Americans' net worth falls for the first time in five years as home-equity levels drop to all-time lows.
Foreclosure sale

The Federal Reserve today answered any lingering questions about how severely the housing slump is affecting average Americans: very severely.

For the first time since 2002, Americans' net worth declined in the fourth quarter of last year, the Fed said in its latest Flow of Funds report.

Perhaps more alarmingly, the Fed said that Americans on average owe more on their homes than they have invested in them. That is the first time that has ever happened since the central bank began tracking the number, in 1945.

The Fed statistics came on the same day that the Mortgage Bankers Association said that mortgage foreclosures rose to an all-time high at the end of 2007. Many borrowers with adjustable-rate loans walked away from their homes even before their payments increased, the industry group said.

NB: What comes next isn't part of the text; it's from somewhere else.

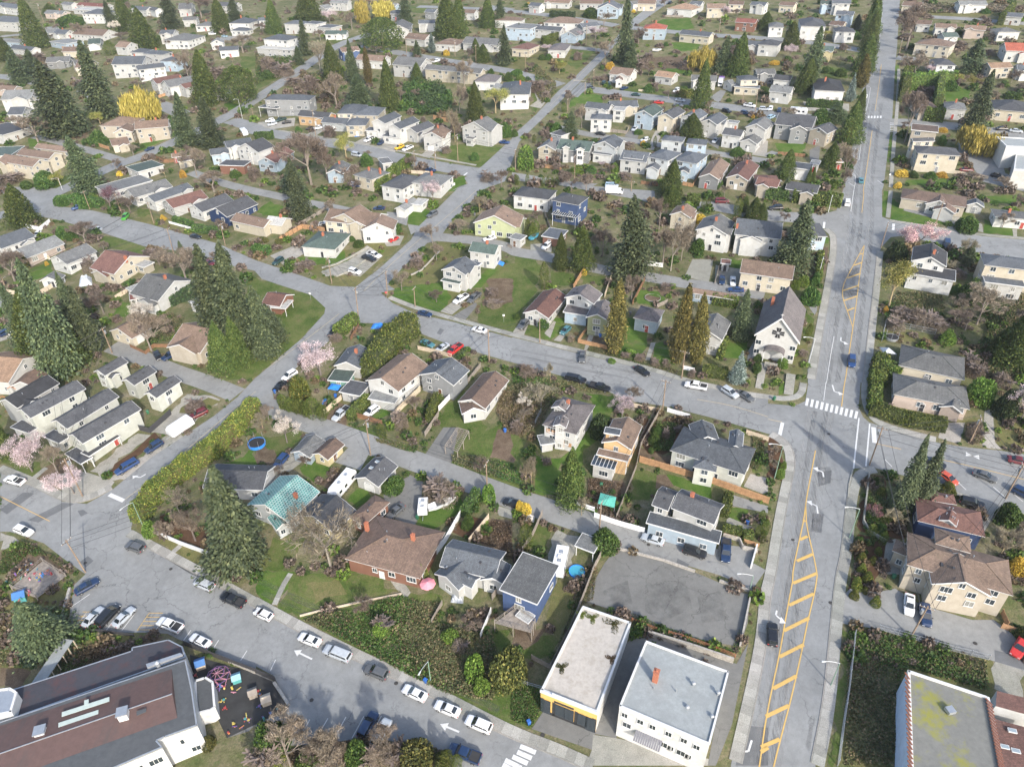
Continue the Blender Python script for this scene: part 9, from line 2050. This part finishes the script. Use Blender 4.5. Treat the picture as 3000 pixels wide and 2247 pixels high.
# ---------------------------------------------------------------- fences and walls
for a in [('C2', '1100,690 1740,880 2211,1050', 1.9, 'o', 2.4, 'long orange cedar board fence behind the wide hip-roofed house'), ('C2', '550,1060 710,1115', 1.3, 'w', 3), ('C2', '710,1165 900,1230 1140,1300', 1.5, 'w', 3, 'white panel wall along the back lane'), ('C1', '1480,1600 1640,1380 1790,1120', 1.9, 'w', 2.4, 'tall white board fence beside the brick house'), ('B1', '205,440 400,325 600,355', 1.8, 'o', 2.4, 'orange cedar fence around the green-roofed bungalow yard'), ('D3', '742,540 690,1000 640,1340 600,1657', 1.8, 'm', 3, 'galvanised chain-link fence along the main road brambles'), ('D3', '950,482 1290,580 1600,670 1900,745', 1.4, 'm', 3), ('D2', '1035,412 1245,495', 1.0, 'r', 3), ('D2', '1350,522 1600,600 1925,725', 1.0, 'r', 3, 'long rusty railing at the edge of the vacant lot'),
 ('C0', '1210,415 1300,440 1480,280', 1.7, 'k', 2.4, 'black board fence around the rowhouse yard'), ('B2', '570,1310 830,1370', 1.3, 'o', 2.4), ('B2', '575,1300 645,1200', 1.3, 'o', 2.4), ('B2', '625,690 530,850', 1.9, 'o', 2.4), ('B2', '1145,780 1040,985', 1.7, 'n', 2.4), ('B2', '870,720 800,920', 1.7, 'c', 2.4), ('C1', '1170,320 1420,80', 1.8, 'c', 2.4), ('C1', '870,305 1090,370', 1.6, 'n', 2.4), ('C1', '590,280 740,150', 1.6, 'c', 2.4), ('C1', '1580,250 1690,130', 1.7, 'w', 2.4), ('C1', '1460,470 1580,290', 1.6, 'g', 2.4), ('C1', '1840,1390 2010,1180', 1.6, 'c', 2.4), ('C2', '1285,245 1110,560 1070,750 980,980 900,1180', 1.5, 'g', 2.4, 'long weathered fence between the orange house and corner garden'), ('C2', '260,1150 180,1330 90,1470', 1.7, 'g', 2.4), ('C2', '800,1440 690,1657', 1.8, 'g', 2.4), ('D2', '720,-60 620,200 500,500 330,830', 1.8, 'g', 2.4, 'weathered board fence running down beside the vacant lot'), ('C2', '1340,255 1530,310', 1.3, 'w', 2.4), ('C2', '1050,215 1280,260', 1.2, 'c', 2.4), ('C2', '1830,1330 1930,1360', 1.0, 'o', 2.4), ('C2', '2000,1380 2130,1420', 1.0, 'o', 2.4), ('C2', '2020,450 2211,510', 1.4, 'c', 2.4), ('C2', '200,370 250,270', 1.6, 'm', 3),
 ('A1', '1530,1030 1660,1060', 1.9, 'o', 2.4), ('A0', '770,1240 950,1300', 1.8, 'o', 2.4), ('A0', '1345,1370 1420,1410 1560,1400', 1.7, 'n', 2.4), ('A0', '540,430 670,440', 1.9, 'o', 2.4), ('A0', '1370,850 1460,820', 1.5, 'o', 2.4), ('B0', '-20,865 170,905', 1.6, 'c', 2.4), ('B0', '300,930 480,820', 1.6, 'c', 2.4), ('B0', '230,320 350,345 440,275', 1.7, 'w', 2.4), ('B0', '1460,280 1660,335', 1.0, 'w', 2.4), ('B0', '120,720 380,580 440,590', 1.5, 'c', 2.4), ('B0', '1130,1350 1260,1410 1330,1350 1520,1350', 1.2, 'n', 2.4), ('B0', '1000,940 1130,860', 1.5, 'c', 2.4), ('D1', '0,855 60,885 170,930', 1.5, 'k', 2.4), ('D0', '1600,620 1900,740 2211,860', 1.5, 'k', 2.4, 'black railing above the playground retaining wall'), ('D0', '560,310 610,140', .7, 'c', 2.4), ('D0', '600,500 880,505 1160,545', .9, 'k', 2.4), ('B3', '980,1300 1010,1150 1440,1240', 1.6, 'm', 3, 'chain-link fence around the trampoline yard'), ('D3', '2010,470 2211,540', 1.4, 'o', 2.4), ('D3', '2010,350 2060,460', 1.4, 'o', 2.4), ('D3', '1210,1657 1210,1700', 1, 'm', 3), ('A2', '280,1450 430,1480', 1.4, 'o', 2.4), ('A2', '830,1140 990,1160 1010,1110', 1.4, 'g', 2.4), ('A2', '1110,1590 1260,1610', 1.3, 'n', 2.4), ('A2', '1090,790 1220,805', 1.0, 'c', 2.4), ('A2', '1470,1600 1560,1620 1620,1500', 1.5, 'o', 2.4), ('A2', '1310,150 1480,155', 1.2, 'g', 2.4), ('A2', '1290,1450 1330,1370', 1.4, 'n', 2.4), ('A3', '80,1340 320,1360', 1.4, 'n', 2.4), ('A3', '1230,1470 1600,1500 1900,1550', 1.2, 'c', 2.4, 'low beige fence behind the yellow bushes at upper right'), ('B1', '2170,480 2211,500', 1.2, 'g', 2.4), ('B1', '1400,1370 1550,1400 1690,1440', 1.3, 'c', 2.4), ('B1', '820,1290 890,1180', 1.4, 'n', 2.4), ('B2', '1300,660 1150,640', 1.5, 'w', 2.4), ('B2', '1750,800 1800,620', 1.3, 'g', 2.4), ('B2', '1340,970 1250,1010', 1.4, 'g', 2.4), ('B2', '280,200 330,330', 1.4, 'g', 2.4), ('B2', '1480,1540 1570,1560', 1.2, 'w', 2.4), ('B1', '1830,1657 1940,1520', 1.4, 'g', 2.4), ('B1', '610,150 570,190 400,290', 1.4, 'g', 2.4), ('A1', '1640,1630 1720,1600', 1.0, 'w', 2.4), ('A1', '1340,1500 1500,1510', 1.4, 'c', 2.4), ('D2', '170,740 340,830', 1.4, 'g', 2.4), ('D2', '0,930 270,1010', 1.2, 'm', 3), ('D1', '1520,430 1610,270', 1.4, 'g', 2.4), ('D1', '1940,560 2030,340', 1.6, 'w', 2.4), ('D1', '2040,230 2180,40', 1.8, 'g', 2.4)]:
    fence(*a[:5], label=a[5] if len(a) > 5 else None)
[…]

"We're seeing people give up even before they get to the reset because they couldn't afford the home in the first place," Jay Brinkmann, the association's vice president of research and economics told Bloomberg News.

Loans entered the foreclosure process in the fourth quarter at the fastest pace since the industry group started tracking the figure, in 1985. The association said that 0.83 percent of all home loans slid into foreclosure in the last three months of 2007, compared with 0.54 percent a year earlier.

At the same time, the bankers group said, late payments rose to a 23-year high.